In the globalized world of business and trade, if there are new tensions created by forces of capitalism, easy money flows in recent years thanks to quantitative easing, changes in the power equations between countries, immigration and most importantly, technology, it is worth exploring how much culture can help smooth them out or at the very least improve our understanding, so that many more can continue to benefit from globalization.
While culture is usually slow to change – especially at the core – there is no denying that the world finds itself at the crossroads today. The financial crisis has perhaps been more epoch-changing than is at first obvious, and coming as it has, accompanied by a simultaneous technological revolution, the effects are deeper, graver and longer-lasting.
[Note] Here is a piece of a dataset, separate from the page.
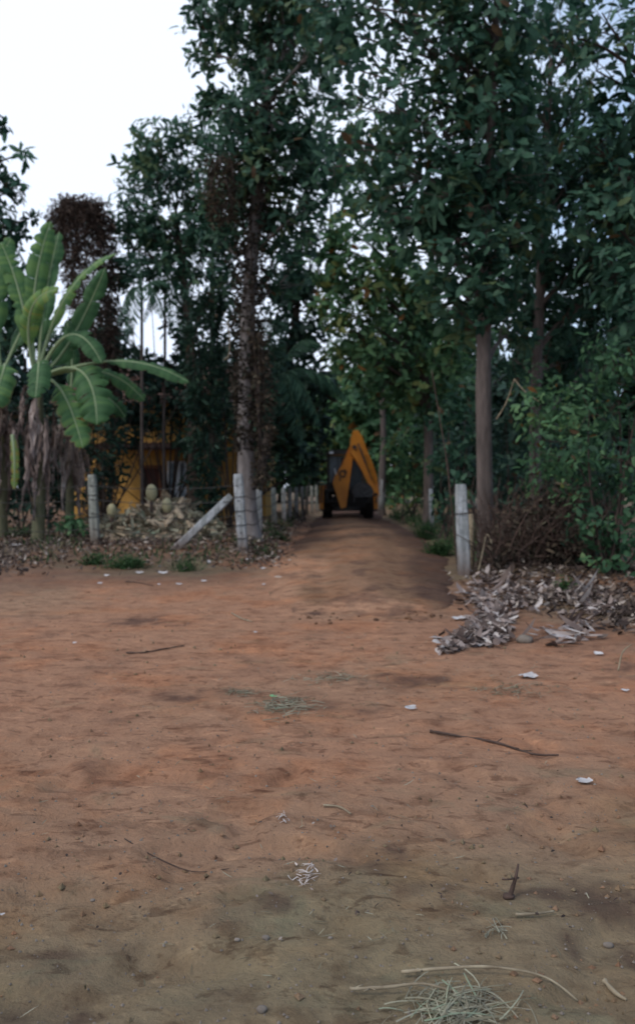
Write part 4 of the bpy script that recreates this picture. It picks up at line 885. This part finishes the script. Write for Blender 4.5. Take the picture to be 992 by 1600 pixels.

There was greater global coordination and cooperation at the start of the financial crisis than there is today, more than 10 years into the economic recovery. The recovery hasn’t been even across countries and regions, either. There are millions still without jobs and millions more joining them as immigrants and refugees.
The caravan of immigrants from countries in Central and South America continues unabated, as does the flood of stateless people like the Rohingyas who have been terrorised and forced to flee from their homes. It is to those parts of the world that we must turn our attention. At a time like this, it is issues like education, healthcare, employment and climate change that need urgent and greater assistance, not building up huge defence arsenals. Because it is the former that help build human capital and the capacity of nations in the long term. Yet, we are seeing cutbacks in aid and investment, while corporate profits pile up and the wealthy in some countries even get tax breaks.
In the vast ocean of humanity, it is the 99% who make up the world and they must count.